▸ **Exercise task**:
Your task is to quote the listing below exactly, beginning with its first line and ending on the line bearing "mb.obj('mast_and_elements', E)".

▸ **Supplied information**:
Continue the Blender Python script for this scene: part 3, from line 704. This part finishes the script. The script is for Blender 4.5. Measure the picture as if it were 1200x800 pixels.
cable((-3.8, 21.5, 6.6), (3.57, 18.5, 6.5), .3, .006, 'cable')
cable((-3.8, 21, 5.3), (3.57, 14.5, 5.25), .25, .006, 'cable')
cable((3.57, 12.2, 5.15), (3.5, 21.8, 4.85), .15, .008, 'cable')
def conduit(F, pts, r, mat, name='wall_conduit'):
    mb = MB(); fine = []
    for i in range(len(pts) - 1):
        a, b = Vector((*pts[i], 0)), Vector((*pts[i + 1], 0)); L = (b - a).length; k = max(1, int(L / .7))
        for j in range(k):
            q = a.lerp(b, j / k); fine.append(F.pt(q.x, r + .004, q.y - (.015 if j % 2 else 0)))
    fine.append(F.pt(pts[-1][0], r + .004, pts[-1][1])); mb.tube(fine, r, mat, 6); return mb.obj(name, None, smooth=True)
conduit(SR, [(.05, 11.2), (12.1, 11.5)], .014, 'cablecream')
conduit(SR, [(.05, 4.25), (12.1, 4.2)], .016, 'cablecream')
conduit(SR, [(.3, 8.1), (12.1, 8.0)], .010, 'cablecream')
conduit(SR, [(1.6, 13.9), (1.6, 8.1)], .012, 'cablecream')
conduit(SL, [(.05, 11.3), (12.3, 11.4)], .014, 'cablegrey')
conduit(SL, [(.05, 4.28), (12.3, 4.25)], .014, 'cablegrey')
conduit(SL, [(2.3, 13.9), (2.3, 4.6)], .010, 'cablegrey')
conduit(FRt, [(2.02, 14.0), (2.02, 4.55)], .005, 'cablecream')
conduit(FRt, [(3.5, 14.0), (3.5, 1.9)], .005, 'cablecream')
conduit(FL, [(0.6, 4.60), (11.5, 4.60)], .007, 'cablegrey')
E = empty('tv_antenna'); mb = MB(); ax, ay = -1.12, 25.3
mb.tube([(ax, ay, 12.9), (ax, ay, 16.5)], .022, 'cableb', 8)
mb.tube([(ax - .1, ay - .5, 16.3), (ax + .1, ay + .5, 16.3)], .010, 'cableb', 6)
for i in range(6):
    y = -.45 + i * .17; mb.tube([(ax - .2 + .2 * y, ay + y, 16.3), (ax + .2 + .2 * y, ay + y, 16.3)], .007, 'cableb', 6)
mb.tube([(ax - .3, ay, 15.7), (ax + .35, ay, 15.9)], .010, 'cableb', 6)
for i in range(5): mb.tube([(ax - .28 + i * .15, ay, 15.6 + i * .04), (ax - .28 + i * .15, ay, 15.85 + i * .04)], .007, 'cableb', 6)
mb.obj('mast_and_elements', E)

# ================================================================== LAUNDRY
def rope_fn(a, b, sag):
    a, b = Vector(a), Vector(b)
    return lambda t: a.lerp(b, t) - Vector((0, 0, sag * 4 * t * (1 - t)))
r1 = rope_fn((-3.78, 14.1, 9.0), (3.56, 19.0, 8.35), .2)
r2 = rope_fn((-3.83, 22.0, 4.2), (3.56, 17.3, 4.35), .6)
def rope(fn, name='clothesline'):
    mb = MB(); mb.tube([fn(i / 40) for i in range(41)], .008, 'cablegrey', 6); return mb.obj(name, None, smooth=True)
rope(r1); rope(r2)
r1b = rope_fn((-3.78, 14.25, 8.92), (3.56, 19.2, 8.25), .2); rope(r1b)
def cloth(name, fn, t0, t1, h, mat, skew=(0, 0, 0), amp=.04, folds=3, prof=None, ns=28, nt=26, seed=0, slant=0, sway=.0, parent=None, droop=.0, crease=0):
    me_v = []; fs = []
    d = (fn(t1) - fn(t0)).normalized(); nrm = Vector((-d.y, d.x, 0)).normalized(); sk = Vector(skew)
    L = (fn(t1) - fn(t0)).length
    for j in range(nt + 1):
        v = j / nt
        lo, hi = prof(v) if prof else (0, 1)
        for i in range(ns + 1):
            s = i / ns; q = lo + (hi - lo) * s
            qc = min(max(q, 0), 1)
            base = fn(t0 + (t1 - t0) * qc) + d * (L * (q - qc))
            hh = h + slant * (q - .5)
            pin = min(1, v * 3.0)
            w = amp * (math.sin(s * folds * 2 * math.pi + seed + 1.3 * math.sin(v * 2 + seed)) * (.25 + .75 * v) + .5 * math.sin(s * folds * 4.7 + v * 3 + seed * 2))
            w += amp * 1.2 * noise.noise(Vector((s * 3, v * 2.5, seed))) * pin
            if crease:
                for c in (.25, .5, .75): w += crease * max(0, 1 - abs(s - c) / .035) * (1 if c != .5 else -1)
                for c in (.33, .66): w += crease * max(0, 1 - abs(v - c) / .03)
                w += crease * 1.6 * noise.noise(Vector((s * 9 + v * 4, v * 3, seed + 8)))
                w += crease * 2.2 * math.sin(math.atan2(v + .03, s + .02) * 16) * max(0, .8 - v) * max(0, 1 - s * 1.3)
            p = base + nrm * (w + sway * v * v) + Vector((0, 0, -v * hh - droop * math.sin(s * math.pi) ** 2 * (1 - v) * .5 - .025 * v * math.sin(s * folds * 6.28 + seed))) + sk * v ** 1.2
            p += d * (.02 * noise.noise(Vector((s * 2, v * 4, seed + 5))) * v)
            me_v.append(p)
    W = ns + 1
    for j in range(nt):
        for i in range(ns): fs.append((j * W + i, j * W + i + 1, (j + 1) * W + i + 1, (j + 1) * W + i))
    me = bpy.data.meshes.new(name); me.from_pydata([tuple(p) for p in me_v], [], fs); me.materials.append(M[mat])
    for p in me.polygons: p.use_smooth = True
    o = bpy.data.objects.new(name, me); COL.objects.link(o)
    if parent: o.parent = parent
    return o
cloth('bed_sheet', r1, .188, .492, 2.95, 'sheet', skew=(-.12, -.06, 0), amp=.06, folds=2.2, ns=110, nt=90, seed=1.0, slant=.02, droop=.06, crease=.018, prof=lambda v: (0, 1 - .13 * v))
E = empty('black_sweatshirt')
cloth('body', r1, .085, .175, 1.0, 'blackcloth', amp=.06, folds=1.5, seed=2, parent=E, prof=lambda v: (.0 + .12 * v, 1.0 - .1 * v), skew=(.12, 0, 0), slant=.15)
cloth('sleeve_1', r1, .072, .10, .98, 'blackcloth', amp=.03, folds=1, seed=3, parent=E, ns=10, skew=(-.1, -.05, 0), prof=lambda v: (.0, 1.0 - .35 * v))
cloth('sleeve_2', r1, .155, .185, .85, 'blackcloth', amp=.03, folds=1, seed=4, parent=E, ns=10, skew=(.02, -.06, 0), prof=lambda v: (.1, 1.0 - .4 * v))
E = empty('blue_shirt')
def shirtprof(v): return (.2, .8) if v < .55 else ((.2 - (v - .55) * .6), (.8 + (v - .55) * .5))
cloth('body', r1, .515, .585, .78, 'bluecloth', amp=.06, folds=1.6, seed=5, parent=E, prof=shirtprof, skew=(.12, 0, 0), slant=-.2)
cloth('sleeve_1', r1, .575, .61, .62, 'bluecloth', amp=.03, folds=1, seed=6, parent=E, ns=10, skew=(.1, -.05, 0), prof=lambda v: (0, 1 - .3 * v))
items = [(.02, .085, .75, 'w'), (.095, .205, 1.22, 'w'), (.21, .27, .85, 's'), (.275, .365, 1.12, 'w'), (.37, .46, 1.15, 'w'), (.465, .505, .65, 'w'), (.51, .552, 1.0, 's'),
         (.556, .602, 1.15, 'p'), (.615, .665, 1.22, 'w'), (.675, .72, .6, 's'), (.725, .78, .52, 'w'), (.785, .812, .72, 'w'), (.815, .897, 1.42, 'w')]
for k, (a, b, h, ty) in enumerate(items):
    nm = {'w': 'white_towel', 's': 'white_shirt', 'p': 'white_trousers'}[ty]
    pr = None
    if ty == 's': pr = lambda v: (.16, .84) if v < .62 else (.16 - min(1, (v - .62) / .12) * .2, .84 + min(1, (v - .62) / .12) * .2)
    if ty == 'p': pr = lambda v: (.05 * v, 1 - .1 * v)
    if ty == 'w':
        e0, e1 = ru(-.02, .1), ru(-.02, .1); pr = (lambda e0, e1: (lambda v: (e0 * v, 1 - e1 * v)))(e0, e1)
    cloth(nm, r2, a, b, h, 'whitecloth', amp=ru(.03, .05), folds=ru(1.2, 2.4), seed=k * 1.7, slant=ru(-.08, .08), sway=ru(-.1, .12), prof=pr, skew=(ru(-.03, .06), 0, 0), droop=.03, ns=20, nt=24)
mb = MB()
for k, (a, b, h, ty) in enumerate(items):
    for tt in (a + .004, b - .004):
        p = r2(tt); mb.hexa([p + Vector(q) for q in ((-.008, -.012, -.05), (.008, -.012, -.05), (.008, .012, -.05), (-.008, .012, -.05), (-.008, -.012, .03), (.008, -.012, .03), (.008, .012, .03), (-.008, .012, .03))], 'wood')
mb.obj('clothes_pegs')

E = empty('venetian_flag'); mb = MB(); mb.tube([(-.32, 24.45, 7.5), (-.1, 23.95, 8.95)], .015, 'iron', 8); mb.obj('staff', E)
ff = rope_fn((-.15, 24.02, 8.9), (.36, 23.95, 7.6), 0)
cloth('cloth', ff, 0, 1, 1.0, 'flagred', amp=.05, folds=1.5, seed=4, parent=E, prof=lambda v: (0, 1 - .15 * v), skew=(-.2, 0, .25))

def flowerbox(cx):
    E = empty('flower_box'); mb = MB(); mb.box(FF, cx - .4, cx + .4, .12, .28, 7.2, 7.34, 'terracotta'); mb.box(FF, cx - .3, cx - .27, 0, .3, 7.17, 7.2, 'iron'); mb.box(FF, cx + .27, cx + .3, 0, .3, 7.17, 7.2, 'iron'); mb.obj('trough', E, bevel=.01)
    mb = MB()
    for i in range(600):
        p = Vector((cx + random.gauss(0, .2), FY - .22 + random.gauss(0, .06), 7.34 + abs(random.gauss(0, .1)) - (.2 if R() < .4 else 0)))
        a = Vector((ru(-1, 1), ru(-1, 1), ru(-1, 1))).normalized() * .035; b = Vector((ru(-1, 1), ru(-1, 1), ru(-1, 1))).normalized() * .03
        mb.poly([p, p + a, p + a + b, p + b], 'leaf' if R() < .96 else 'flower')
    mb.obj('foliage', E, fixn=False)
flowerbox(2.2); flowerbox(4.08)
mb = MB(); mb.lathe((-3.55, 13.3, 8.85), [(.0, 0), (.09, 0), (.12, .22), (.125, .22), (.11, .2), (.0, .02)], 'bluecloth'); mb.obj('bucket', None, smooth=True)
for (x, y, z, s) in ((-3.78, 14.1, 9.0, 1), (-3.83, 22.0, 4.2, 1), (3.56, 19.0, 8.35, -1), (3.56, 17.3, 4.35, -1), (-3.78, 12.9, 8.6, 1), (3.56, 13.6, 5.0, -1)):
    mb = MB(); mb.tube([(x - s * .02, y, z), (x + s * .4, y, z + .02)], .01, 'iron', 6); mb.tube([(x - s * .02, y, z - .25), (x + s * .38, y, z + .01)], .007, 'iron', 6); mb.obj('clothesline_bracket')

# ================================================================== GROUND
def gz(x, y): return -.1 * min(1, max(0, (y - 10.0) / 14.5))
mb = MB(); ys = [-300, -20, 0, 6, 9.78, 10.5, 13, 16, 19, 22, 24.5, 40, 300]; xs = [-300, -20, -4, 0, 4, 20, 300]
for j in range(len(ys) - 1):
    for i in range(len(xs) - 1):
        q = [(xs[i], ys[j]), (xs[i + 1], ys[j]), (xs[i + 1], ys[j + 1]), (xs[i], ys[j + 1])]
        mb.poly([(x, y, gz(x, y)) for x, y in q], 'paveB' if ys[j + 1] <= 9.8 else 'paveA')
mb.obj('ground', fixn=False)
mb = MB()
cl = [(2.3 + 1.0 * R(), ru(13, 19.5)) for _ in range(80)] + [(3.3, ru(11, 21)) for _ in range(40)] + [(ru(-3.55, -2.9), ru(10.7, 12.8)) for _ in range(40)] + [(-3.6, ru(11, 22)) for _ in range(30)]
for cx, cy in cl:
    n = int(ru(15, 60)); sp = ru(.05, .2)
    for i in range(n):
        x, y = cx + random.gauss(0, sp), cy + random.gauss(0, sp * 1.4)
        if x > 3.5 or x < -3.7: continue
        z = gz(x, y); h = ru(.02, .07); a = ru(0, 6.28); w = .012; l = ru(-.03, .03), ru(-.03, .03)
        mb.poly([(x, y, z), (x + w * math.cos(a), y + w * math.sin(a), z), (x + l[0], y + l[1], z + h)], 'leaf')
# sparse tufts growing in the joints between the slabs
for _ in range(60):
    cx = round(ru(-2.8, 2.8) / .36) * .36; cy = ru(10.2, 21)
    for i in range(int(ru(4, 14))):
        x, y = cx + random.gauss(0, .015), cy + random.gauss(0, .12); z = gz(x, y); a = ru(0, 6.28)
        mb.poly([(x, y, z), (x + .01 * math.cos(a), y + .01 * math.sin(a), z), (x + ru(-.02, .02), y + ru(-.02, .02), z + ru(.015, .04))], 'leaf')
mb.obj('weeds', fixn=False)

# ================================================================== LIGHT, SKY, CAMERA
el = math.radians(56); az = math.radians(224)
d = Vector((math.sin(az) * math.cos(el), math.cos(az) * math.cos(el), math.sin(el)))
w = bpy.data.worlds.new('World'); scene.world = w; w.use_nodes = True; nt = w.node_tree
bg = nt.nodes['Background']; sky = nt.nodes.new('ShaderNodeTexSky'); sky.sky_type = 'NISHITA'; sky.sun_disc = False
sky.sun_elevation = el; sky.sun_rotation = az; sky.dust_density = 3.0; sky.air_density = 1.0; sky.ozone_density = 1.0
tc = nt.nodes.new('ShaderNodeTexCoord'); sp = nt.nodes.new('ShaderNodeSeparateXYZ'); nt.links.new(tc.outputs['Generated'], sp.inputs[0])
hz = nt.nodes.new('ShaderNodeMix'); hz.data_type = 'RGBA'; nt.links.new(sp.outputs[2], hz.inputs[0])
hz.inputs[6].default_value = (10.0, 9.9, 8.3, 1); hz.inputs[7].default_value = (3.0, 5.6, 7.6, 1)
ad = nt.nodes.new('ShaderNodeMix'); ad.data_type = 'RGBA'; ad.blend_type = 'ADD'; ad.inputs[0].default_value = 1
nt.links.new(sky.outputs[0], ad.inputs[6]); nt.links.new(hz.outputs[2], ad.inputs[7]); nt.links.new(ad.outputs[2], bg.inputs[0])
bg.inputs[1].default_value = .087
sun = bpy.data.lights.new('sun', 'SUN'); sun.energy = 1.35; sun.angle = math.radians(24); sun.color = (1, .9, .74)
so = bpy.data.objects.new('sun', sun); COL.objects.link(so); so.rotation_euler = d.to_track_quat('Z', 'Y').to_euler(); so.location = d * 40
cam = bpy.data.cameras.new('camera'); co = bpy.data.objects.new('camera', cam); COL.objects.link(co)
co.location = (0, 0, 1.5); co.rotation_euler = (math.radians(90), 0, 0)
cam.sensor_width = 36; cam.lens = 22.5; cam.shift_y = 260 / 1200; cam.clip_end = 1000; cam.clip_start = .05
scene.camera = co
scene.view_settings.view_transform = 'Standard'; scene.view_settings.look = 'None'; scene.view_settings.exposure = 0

▸ **Solution to this task**:
Continue the Blender Python script for this scene: part 3, from line 704. This part finishes the script. The script is for Blender 4.5. Measure the picture as if it were 1200x800 pixels.
cable((-3.8, 21.5, 6.6), (3.57, 18.5, 6.5), .3, .006, 'cable')
cable((-3.8, 21, 5.3), (3.57, 14.5, 5.25), .25, .006, 'cable')
cable((3.57, 12.2, 5.15), (3.5, 21.8, 4.85), .15, .008, 'cable')
def conduit(F, pts, r, mat, name='wall_conduit'):
    mb = MB(); fine = []
    for i in range(len(pts) - 1):
        a, b = Vector((*pts[i], 0)), Vector((*pts[i + 1], 0)); L = (b - a).length; k = max(1, int(L / .7))
        for j in range(k):
            q = a.lerp(b, j / k); fine.append(F.pt(q.x, r + .004, q.y - (.015 if j % 2 else 0)))
    fine.append(F.pt(pts[-1][0], r + .004, pts[-1][1])); mb.tube(fine, r, mat, 6); return mb.obj(name, None, smooth=True)
conduit(SR, [(.05, 11.2), (12.1, 11.5)], .014, 'cablecream')
conduit(SR, [(.05, 4.25), (12.1, 4.2)], .016, 'cablecream')
conduit(SR, [(.3, 8.1), (12.1, 8.0)], .010, 'cablecream')
conduit(SR, [(1.6, 13.9), (1.6, 8.1)], .012, 'cablecream')
conduit(SL, [(.05, 11.3), (12.3, 11.4)], .014, 'cablegrey')
conduit(SL, [(.05, 4.28), (12.3, 4.25)], .014, 'cablegrey')
conduit(SL, [(2.3, 13.9), (2.3, 4.6)], .010, 'cablegrey')
conduit(FRt, [(2.02, 14.0), (2.02, 4.55)], .005, 'cablecream')
conduit(FRt, [(3.5, 14.0), (3.5, 1.9)], .005, 'cablecream')
conduit(FL, [(0.6, 4.60), (11.5, 4.60)], .007, 'cablegrey')
E = empty('tv_antenna'); mb = MB(); ax, ay = -1.12, 25.3
mb.tube([(ax, ay, 12.9), (ax, ay, 16.5)], .022, 'cableb', 8)
mb.tube([(ax - .1, ay - .5, 16.3), (ax + .1, ay + .5, 16.3)], .010, 'cableb', 6)
for i in range(6):
    y = -.45 + i * .17; mb.tube([(ax - .2 + .2 * y, ay + y, 16.3), (ax + .2 + .2 * y, ay + y, 16.3)], .007, 'cableb', 6)
mb.tube([(ax - .3, ay, 15.7), (ax + .35, ay, 15.9)], .010, 'cableb', 6)
for i in range(5): mb.tube([(ax - .28 + i * .15, ay, 15.6 + i * .04), (ax - .28 + i * .15, ay, 15.85 + i * .04)], .007, 'cableb', 6)
mb.obj('mast_and_elements', E)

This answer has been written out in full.